- **Requirements**
Repeat all the material exactly; pictures stay out of your copy.

- **Dataset extract**
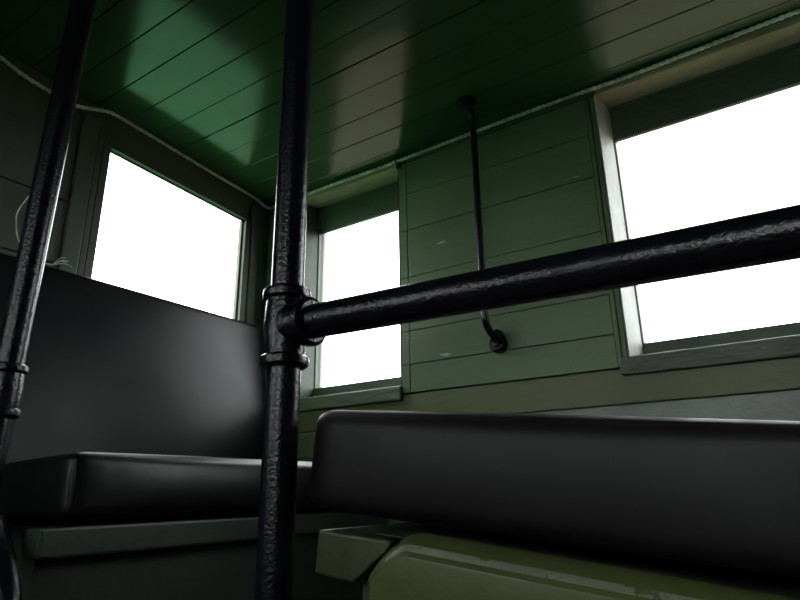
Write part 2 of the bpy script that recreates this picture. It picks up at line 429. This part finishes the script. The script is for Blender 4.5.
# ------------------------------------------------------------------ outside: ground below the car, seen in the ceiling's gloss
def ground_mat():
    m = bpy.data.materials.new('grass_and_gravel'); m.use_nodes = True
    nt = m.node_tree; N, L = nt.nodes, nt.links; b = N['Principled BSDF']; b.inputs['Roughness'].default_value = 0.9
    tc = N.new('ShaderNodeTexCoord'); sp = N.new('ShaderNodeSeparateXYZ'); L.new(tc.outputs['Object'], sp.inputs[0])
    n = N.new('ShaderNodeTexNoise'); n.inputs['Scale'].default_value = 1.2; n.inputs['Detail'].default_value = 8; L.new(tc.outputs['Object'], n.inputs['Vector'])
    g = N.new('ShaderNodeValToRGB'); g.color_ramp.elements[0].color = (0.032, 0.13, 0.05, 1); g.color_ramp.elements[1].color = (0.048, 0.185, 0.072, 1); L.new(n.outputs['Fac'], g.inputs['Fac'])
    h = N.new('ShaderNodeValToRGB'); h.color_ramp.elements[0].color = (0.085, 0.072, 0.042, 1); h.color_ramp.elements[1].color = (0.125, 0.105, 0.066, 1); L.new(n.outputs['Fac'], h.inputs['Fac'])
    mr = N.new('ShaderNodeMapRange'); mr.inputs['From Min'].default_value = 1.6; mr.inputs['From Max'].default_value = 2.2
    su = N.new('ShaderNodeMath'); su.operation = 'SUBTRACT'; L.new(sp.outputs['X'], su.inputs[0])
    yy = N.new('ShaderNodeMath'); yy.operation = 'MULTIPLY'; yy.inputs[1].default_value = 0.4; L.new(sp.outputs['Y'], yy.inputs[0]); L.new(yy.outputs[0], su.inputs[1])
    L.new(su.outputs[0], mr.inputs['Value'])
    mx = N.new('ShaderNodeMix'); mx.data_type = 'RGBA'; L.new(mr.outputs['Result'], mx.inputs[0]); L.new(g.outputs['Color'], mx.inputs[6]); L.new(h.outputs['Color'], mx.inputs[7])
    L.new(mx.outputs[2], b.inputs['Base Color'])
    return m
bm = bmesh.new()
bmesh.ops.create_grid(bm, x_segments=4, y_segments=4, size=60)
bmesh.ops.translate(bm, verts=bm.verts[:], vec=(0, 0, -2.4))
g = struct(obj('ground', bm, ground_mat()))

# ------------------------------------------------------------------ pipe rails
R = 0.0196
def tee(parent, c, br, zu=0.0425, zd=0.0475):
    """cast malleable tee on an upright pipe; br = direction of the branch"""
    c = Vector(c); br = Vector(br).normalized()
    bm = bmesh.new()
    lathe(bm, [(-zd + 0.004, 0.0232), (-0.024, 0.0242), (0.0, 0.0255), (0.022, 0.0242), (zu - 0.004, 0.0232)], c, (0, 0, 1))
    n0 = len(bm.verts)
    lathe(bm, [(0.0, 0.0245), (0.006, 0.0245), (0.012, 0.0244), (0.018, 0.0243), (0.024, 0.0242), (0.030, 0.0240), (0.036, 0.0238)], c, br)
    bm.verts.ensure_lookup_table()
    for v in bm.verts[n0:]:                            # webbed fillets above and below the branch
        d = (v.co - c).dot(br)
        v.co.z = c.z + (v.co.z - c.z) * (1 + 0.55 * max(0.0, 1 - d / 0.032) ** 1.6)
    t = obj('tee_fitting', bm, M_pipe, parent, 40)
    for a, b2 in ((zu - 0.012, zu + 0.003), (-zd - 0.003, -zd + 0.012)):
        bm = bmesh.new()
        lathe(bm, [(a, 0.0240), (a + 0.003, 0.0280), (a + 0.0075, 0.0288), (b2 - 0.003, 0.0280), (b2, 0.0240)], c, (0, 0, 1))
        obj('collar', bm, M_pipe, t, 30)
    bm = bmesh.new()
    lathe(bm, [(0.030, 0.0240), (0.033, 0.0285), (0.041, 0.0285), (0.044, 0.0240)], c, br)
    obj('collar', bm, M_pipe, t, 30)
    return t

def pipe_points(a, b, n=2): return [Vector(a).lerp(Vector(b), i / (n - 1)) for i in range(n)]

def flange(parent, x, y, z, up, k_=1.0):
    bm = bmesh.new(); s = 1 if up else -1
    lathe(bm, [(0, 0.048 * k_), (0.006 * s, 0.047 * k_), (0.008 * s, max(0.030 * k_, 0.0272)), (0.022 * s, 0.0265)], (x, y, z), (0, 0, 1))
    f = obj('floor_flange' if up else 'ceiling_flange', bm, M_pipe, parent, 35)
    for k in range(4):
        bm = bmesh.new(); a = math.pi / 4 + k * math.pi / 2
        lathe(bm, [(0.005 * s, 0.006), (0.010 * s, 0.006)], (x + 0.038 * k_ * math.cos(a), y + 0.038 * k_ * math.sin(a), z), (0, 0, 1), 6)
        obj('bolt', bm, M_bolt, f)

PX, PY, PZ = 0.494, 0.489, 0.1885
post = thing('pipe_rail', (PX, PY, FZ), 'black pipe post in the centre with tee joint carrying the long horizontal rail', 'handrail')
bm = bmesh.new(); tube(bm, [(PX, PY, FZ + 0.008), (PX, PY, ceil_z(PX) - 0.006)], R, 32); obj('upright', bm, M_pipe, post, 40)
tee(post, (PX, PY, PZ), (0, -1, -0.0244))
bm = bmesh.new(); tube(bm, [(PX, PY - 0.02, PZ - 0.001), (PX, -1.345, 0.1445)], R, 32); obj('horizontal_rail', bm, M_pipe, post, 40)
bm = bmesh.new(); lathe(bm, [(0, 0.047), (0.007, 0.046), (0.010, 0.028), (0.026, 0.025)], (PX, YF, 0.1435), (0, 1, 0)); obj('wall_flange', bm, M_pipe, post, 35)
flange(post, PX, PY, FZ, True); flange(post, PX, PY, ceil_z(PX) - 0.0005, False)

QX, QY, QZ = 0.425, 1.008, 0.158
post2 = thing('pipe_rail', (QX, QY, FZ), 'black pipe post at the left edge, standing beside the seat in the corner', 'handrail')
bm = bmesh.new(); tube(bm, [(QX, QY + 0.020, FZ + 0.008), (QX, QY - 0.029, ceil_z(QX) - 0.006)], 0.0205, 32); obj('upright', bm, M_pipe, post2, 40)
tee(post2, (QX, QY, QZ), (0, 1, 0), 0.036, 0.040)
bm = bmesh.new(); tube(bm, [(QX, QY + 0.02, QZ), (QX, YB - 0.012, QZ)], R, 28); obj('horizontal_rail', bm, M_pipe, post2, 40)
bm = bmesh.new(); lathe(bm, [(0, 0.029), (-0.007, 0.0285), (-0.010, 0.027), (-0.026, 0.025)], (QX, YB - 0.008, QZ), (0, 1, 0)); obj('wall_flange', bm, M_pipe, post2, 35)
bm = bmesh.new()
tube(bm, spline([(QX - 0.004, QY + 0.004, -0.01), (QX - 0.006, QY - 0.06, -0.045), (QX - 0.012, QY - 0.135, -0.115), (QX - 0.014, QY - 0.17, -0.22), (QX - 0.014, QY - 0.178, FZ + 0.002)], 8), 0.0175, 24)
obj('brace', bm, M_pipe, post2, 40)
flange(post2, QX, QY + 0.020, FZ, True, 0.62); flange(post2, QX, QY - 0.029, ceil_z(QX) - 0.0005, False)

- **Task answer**
Write part 2 of the bpy script that recreates this picture. It picks up at line 429. This part finishes the script. The script is for Blender 4.5.
# ------------------------------------------------------------------ outside: ground below the car, seen in the ceiling's gloss
def ground_mat():
    m = bpy.data.materials.new('grass_and_gravel'); m.use_nodes = True
    nt = m.node_tree; N, L = nt.nodes, nt.links; b = N['Principled BSDF']; b.inputs['Roughness'].default_value = 0.9
    tc = N.new('ShaderNodeTexCoord'); sp = N.new('ShaderNodeSeparateXYZ'); L.new(tc.outputs['Object'], sp.inputs[0])
    n = N.new('ShaderNodeTexNoise'); n.inputs['Scale'].default_value = 1.2; n.inputs['Detail'].default_value = 8; L.new(tc.outputs['Object'], n.inputs['Vector'])
    g = N.new('ShaderNodeValToRGB'); g.color_ramp.elements[0].color = (0.032, 0.13, 0.05, 1); g.color_ramp.elements[1].color = (0.048, 0.185, 0.072, 1); L.new(n.outputs['Fac'], g.inputs['Fac'])
    h = N.new('ShaderNodeValToRGB'); h.color_ramp.elements[0].color = (0.085, 0.072, 0.042, 1); h.color_ramp.elements[1].color = (0.125, 0.105, 0.066, 1); L.new(n.outputs['Fac'], h.inputs['Fac'])
    mr = N.new('ShaderNodeMapRange'); mr.inputs['From Min'].default_value = 1.6; mr.inputs['From Max'].default_value = 2.2
    su = N.new('ShaderNodeMath'); su.operation = 'SUBTRACT'; L.new(sp.outputs['X'], su.inputs[0])
    yy = N.new('ShaderNodeMath'); yy.operation = 'MULTIPLY'; yy.inputs[1].default_value = 0.4; L.new(sp.outputs['Y'], yy.inputs[0]); L.new(yy.outputs[0], su.inputs[1])
    L.new(su.outputs[0], mr.inputs['Value'])
    mx = N.new('ShaderNodeMix'); mx.data_type = 'RGBA'; L.new(mr.outputs['Result'], mx.inputs[0]); L.new(g.outputs['Color'], mx.inputs[6]); L.new(h.outputs['Color'], mx.inputs[7])
    L.new(mx.outputs[2], b.inputs['Base Color'])
    return m
bm = bmesh.new()
bmesh.ops.create_grid(bm, x_segments=4, y_segments=4, size=60)
bmesh.ops.translate(bm, verts=bm.verts[:], vec=(0, 0, -2.4))
g = struct(obj('ground', bm, ground_mat()))

# ------------------------------------------------------------------ pipe rails
R = 0.0196
def tee(parent, c, br, zu=0.0425, zd=0.0475):
    """cast malleable tee on an upright pipe; br = direction of the branch"""
    c = Vector(c); br = Vector(br).normalized()
    bm = bmesh.new()
    lathe(bm, [(-zd + 0.004, 0.0232), (-0.024, 0.0242), (0.0, 0.0255), (0.022, 0.0242), (zu - 0.004, 0.0232)], c, (0, 0, 1))
    n0 = len(bm.verts)
    lathe(bm, [(0.0, 0.0245), (0.006, 0.0245), (0.012, 0.0244), (0.018, 0.0243), (0.024, 0.0242), (0.030, 0.0240), (0.036, 0.0238)], c, br)
    bm.verts.ensure_lookup_table()
    for v in bm.verts[n0:]:                            # webbed fillets above and below the branch
        d = (v.co - c).dot(br)
        v.co.z = c.z + (v.co.z - c.z) * (1 + 0.55 * max(0.0, 1 - d / 0.032) ** 1.6)
    t = obj('tee_fitting', bm, M_pipe, parent, 40)
    for a, b2 in ((zu - 0.012, zu + 0.003), (-zd - 0.003, -zd + 0.012)):
        bm = bmesh.new()
        lathe(bm, [(a, 0.0240), (a + 0.003, 0.0280), (a + 0.0075, 0.0288), (b2 - 0.003, 0.0280), (b2, 0.0240)], c, (0, 0, 1))
        obj('collar', bm, M_pipe, t, 30)
    bm = bmesh.new()
    lathe(bm, [(0.030, 0.0240), (0.033, 0.0285), (0.041, 0.0285), (0.044, 0.0240)], c, br)
    obj('collar', bm, M_pipe, t, 30)
    return t

def pipe_points(a, b, n=2): return [Vector(a).lerp(Vector(b), i / (n - 1)) for i in range(n)]

def flange(parent, x, y, z, up, k_=1.0):
    bm = bmesh.new(); s = 1 if up else -1
    lathe(bm, [(0, 0.048 * k_), (0.006 * s, 0.047 * k_), (0.008 * s, max(0.030 * k_, 0.0272)), (0.022 * s, 0.0265)], (x, y, z), (0, 0, 1))
    f = obj('floor_flange' if up else 'ceiling_flange', bm, M_pipe, parent, 35)
    for k in range(4):
        bm = bmesh.new(); a = math.pi / 4 + k * math.pi / 2
        lathe(bm, [(0.005 * s, 0.006), (0.010 * s, 0.006)], (x + 0.038 * k_ * math.cos(a), y + 0.038 * k_ * math.sin(a), z), (0, 0, 1), 6)
        obj('bolt', bm, M_bolt, f)

PX, PY, PZ = 0.494, 0.489, 0.1885
post = thing('pipe_rail', (PX, PY, FZ), 'black pipe post in the centre with tee joint carrying the long horizontal rail', 'handrail')
bm = bmesh.new(); tube(bm, [(PX, PY, FZ + 0.008), (PX, PY, ceil_z(PX) - 0.006)], R, 32); obj('upright', bm, M_pipe, post, 40)
tee(post, (PX, PY, PZ), (0, -1, -0.0244))
bm = bmesh.new(); tube(bm, [(PX, PY - 0.02, PZ - 0.001), (PX, -1.345, 0.1445)], R, 32); obj('horizontal_rail', bm, M_pipe, post, 40)
bm = bmesh.new(); lathe(bm, [(0, 0.047), (0.007, 0.046), (0.010, 0.028), (0.026, 0.025)], (PX, YF, 0.1435), (0, 1, 0)); obj('wall_flange', bm, M_pipe, post, 35)
flange(post, PX, PY, FZ, True); flange(post, PX, PY, ceil_z(PX) - 0.0005, False)

QX, QY, QZ = 0.425, 1.008, 0.158
post2 = thing('pipe_rail', (QX, QY, FZ), 'black pipe post at the left edge, standing beside the seat in the corner', 'handrail')
bm = bmesh.new(); tube(bm, [(QX, QY + 0.020, FZ + 0.008), (QX, QY - 0.029, ceil_z(QX) - 0.006)], 0.0205, 32); obj('upright', bm, M_pipe, post2, 40)
tee(post2, (QX, QY, QZ), (0, 1, 0), 0.036, 0.040)
bm = bmesh.new(); tube(bm, [(QX, QY + 0.02, QZ), (QX, YB - 0.012, QZ)], R, 28); obj('horizontal_rail', bm, M_pipe, post2, 40)
bm = bmesh.new(); lathe(bm, [(0, 0.029), (-0.007, 0.0285), (-0.010, 0.027), (-0.026, 0.025)], (QX, YB - 0.008, QZ), (0, 1, 0)); obj('wall_flange', bm, M_pipe, post2, 35)
bm = bmesh.new()
tube(bm, spline([(QX - 0.004, QY + 0.004, -0.01), (QX - 0.006, QY - 0.06, -0.045), (QX - 0.012, QY - 0.135, -0.115), (QX - 0.014, QY - 0.17, -0.22), (QX - 0.014, QY - 0.178, FZ + 0.002)], 8), 0.0175, 24)
obj('brace', bm, M_pipe, post2, 40)
flange(post2, QX, QY + 0.020, FZ, True, 0.62); flange(post2, QX, QY - 0.029, ceil_z(QX) - 0.0005, False)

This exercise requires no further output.